The Israeli Defence Minister suggested his country may open a second front in northern Israel to push back an Iran-backed group.

Almost two months after a war erupted in Gaza, Yoav Gallant met mayors and municipal leaders from northern Israel.

The Israeli government, Mr Gallant said, does not yet encourage the thousands of people evacuated from their homes threatened by Hezbollah rocket attacks and incursions to return to their villages and cities.

Israel, he added, is hoping to drive back the militants backed by Iran beyond the Litani River in southern Lebanon.

Speaking in Nahariyya, Israel’s northernmost coastal city, Mr Gallant said his government was hoping to achieve this goal through diplomatic means.

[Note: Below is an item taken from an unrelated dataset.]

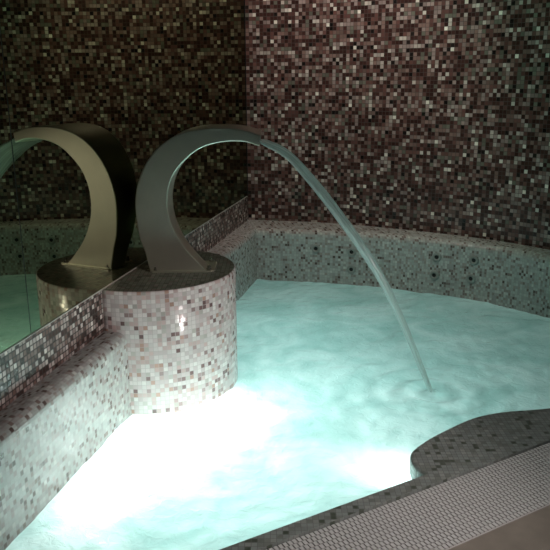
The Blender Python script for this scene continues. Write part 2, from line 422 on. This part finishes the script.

He said: “We aim to reinstate security for the residents via an international political arrangement to push Hezbollah beyond the Litani, in accordance with UN Resolution 1701.”

The 1701 resolution by the United Nations Security Council brought the 2006 Lebanon war to a close and saw Israel agreeing to end hostilities and withdraw its forces from southern Lebanon in exchange for Hezbollah maintaining no presence south of the Litani River.

The river runs some 18 miles north to the Israel-Lebanon border. Over the years, Hezbollah militants returned southern of the river and intermittently exchanged fire with Israeli forces.

Mr Gallant added that, should diplomacy fail, the government would “act with all the means at its disposal”, hinting launching a military operation against Hezbollah was not off the table.

In the wake of the beginning of the war, sparked by Hamas’ horrific terror attack on October 7, Hezbollah militants started launching missile strikes inside northern Israel in support of the Palestinian group.

The skirmishes between Hezbollah – a proscribed terror group in the UK – and the Israeli military were limited to military targets at first, but escalated as the war continued to threaten also civilians.

This led to the evacuation of some 80,000 residents living close to the border with Lebanon.

A wider conflict with Hezbollah could end up sparking a wider regional conflict, given the group is supported by Iran, which shares with both the Lebanese group and Hamas the goal of Israel’s destruction.

Opening a second front in northern Israel could prompt other groups, such as the Islamic Revolutionary Guard Corps, to launch new attacks, for example in Golan Heights, which separates Israel from Iran-aligned forces.